PROVIDED DATA

----

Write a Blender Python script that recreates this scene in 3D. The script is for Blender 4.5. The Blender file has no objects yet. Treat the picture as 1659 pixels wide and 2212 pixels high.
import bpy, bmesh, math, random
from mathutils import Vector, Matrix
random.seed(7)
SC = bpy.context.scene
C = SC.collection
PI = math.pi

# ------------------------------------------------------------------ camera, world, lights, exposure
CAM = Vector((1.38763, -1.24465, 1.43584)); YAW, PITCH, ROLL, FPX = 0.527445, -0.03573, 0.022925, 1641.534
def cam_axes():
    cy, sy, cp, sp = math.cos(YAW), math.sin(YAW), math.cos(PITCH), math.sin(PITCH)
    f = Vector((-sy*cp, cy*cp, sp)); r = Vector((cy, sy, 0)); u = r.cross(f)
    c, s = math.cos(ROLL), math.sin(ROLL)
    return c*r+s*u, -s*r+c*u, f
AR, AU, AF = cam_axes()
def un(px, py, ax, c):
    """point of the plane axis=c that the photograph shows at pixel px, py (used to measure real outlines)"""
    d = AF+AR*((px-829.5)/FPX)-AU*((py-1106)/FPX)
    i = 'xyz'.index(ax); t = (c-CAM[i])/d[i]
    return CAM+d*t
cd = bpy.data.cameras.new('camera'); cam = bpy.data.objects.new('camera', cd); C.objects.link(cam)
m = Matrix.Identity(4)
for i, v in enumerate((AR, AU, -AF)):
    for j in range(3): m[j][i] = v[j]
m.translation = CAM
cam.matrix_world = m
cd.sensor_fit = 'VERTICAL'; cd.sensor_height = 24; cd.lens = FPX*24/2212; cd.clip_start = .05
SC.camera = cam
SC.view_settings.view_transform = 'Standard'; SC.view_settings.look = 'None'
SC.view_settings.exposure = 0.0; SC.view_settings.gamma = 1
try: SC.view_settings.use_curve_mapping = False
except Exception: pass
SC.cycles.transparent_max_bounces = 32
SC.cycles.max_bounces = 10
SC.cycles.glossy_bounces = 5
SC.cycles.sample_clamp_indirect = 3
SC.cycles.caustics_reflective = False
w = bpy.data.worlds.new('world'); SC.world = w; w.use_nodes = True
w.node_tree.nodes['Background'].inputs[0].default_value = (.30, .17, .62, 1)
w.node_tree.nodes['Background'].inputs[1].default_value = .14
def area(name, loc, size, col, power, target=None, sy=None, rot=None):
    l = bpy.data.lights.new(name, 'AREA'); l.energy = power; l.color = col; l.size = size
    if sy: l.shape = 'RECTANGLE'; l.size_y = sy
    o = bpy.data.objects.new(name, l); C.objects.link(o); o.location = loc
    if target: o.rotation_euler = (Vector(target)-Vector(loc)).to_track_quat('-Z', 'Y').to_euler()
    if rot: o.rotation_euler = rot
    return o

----

WRITTEN EXERCISE
Look above and repeat, character for character, the lines from the first one to the line with "PI = math.pi", counting both.

FULL ANSWER
Write a Blender Python script that recreates this scene in 3D. The script is for Blender 4.5. The Blender file has no objects yet. Treat the picture as 1659 pixels wide and 2212 pixels high.
import bpy, bmesh, math, random
from mathutils import Vector, Matrix
random.seed(7)
SC = bpy.context.scene
C = SC.collection
PI = math.pi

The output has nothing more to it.